REPUBLIKA.CO.ID, JAKARTA -- Aktivis hak asasi manusia (HAM) Prof Todung Mulya Lubis menilai, peradilan sesat (miscarriage of justice) terjadi dalam penanganan perkara korupsi yang menyeret nama Mardani H Maming. Menurut pengacara senior itu, penjatuhan pidana terhadap mantan bupati Tanah Bumbu, Kalimantan Selatan, tersebut adalah dipaksakan karena tidak didasarkan pada alat bukti yang memadai.
Bentuk miscarriage of justice yang paling mencolok dalam kasus ini, lanjut Todung, adalah tidak dipenuhinya hak atas peradilan yang adil (fair trial). Hakim melakukan cherry picking terhadap alat bukti yang dihadirkan selama persidangan.
Todung memandang, hakim dalam mengadili kasus ini lebih memilih untuk mempertimbangkan keterangan saksi yang tidak langsung (testimonium de auditu). Sebab, hal itu sesuai dengan dakwaan penuntut umum, ketimbang hakim mempertimbangkan alat bukti lain yang menyatakan hal sebaliknya.
"Sikap berat sebelah seperti ini jelas merupakan unfair trial. Jika alat bukti yang ada dilihat secara fair, sebenarnya dakwaan penuntut umum tidaklah terbukti” ujar Todung Mulya Lubis dalam keterangan di Jakarta, Jumat (25/8/2024).
Pendiri Indonesia Corruption Watch (ICW) itu juga menjelaskan, hakim memaksakan konstruksi hukum dalam peristiwa-peristiwa hukum yang terjadi untuk dapat menyimpulkan terpenuhinya unsur dalam Pasal 12 huruf b Undang-Undang Nomor 31 Tahun 1999. Beleid ini mengatur tentang pemberantasan tindak pidana korupsi (tipikor) sebagaimana diubah melalui UU Nomor 20/2001.
“Pemaksaan konstruksi hukum yang paling terlihat adalah menjadikan keuntungan dan pembagian hasil usaha sebagai pemberian hadiah,” kata diplomat yang juga mantan duta besar RI untuk Norwegia itu.
Dengan menyatakan bahwa keuntungan dari hasil usaha sama dengan pemberian hadiah, maka hakim sebenarnya sedang melakukan analogi. Padahal, lanjut Todung, menurut-analogi adalah pelanggaran berat terhadap prinsip legalitas—yang merupakan prinsip paling mendasar dalam hukum pidana.
“Korupsi memang masalah serius bagi bangsa ini. Namun tidak berarti penanganannya bisa dilakukan secara serampangan," ujar dia.

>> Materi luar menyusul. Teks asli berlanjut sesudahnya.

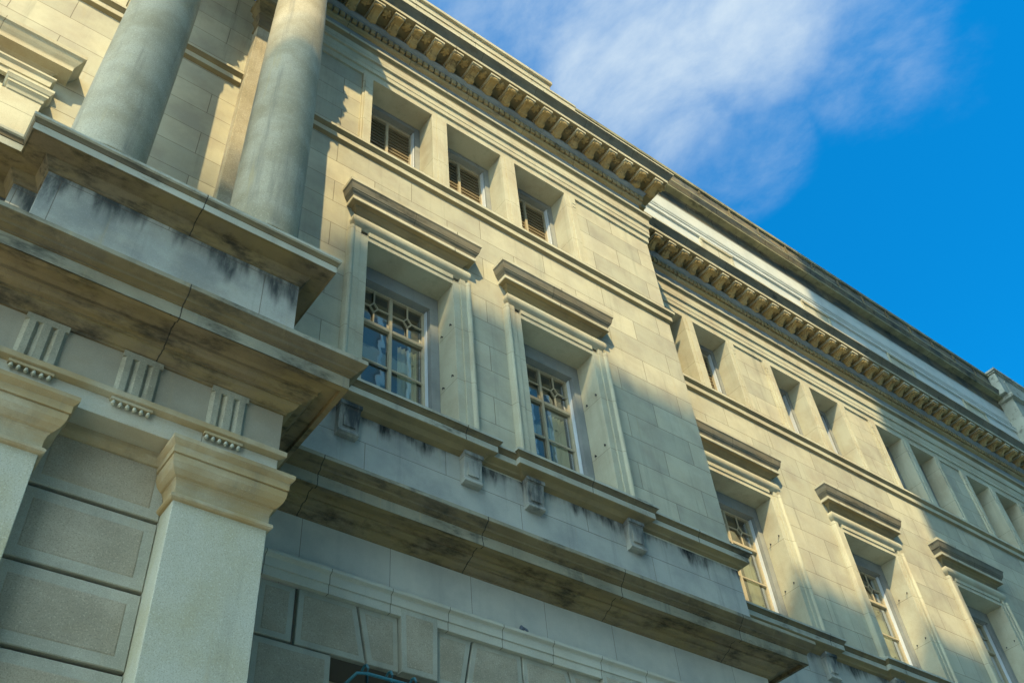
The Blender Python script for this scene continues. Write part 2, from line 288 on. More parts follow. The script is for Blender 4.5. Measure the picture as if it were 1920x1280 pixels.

Todung pun menegaskan, Mardani H Maming yang kini sebagai terdakwa seharusnya dinyatakan bebas karena adanya miscarriage of justice dalam penanganan perkaranya. Untuk ke depannya, perlu adanya langkah-langkah korektif.
Indonesia memang tidak mengenal langkah retrial seperti yang ada di Inggris. Namun, menurut Todung, keberadaan lembaga peninjauan kembali bisa menjadi opsi untuk melakukan koreksi ini.
"Secara spesifik dalam perkara Maming, saya berharap agar Mahkamah Agung dalam proses peninjauan kembali bisa benar-benar menyoroti miscarriage of justice yang terjadi, dan mengoreksinya. Untuk itu, saya akan menyiapkan sebuah amicus curiae berkenaan dengan perkara ini untuk saya kirimkan kepada Mahkamah Agung di pekan depan,” tutup Todung.